Economic progress has meaning only when it is achieved through maintaining absolute peace in society. For all the tall claims of improvement in all economic spheres, the common man sees no tangible and perceptible change in his lot.

Sivamani Vasudevan, Chennai

That cow vigilantes are on the prowl and often behave as law unto themselves especially in the BJP-ruled States is a matter of grave concern. Impunity with which violence is being unleashed against those who are a part of the meat trade by self-styled protectors of bovines deserves unequivocal condemnation from every conscientious citizen of this country. It is quite appalling to note that rather than taking concrete steps towards the implementation of the law on cow protection through law enforcement authorities, the rulers of BJP-ruled States are letting cow vigilantes to be the law enforcers. The very act of condoning the violence of cow vigilantes by BJP leaders will only embolden them to persist with their sinister agenda of fomenting trouble and violence in the country. We are a democratic nation being governed by the rule of law and there exists no place for mob justice. It is time BJP-ruled States sent a stern message to cow vigilantes that they will not be allowed to have a free run with their mindless violence.

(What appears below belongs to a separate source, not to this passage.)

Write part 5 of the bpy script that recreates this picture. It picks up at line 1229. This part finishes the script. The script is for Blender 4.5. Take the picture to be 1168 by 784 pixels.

M. Jeyaram, Sholavandan, Tamil Nadu

The fact that barbaric acts are being perpetrated in the name of cow protection in BJP-ruled states, with many of the victims of these heinous crimes being Muslims and Dalits, the most marginalised of Indians, are ominous. That these are happening many a time as a result of “mere suspicion” makes it worse. It might push members of such communities to desperation and compel to resort to extreme countermeasures. The purchase and transportion of animals, including cows, has to continue as it is a source of livelihood for many, most of whom happen to be Muslims. Cow vigilantes must not be allowed to take matters into their hands.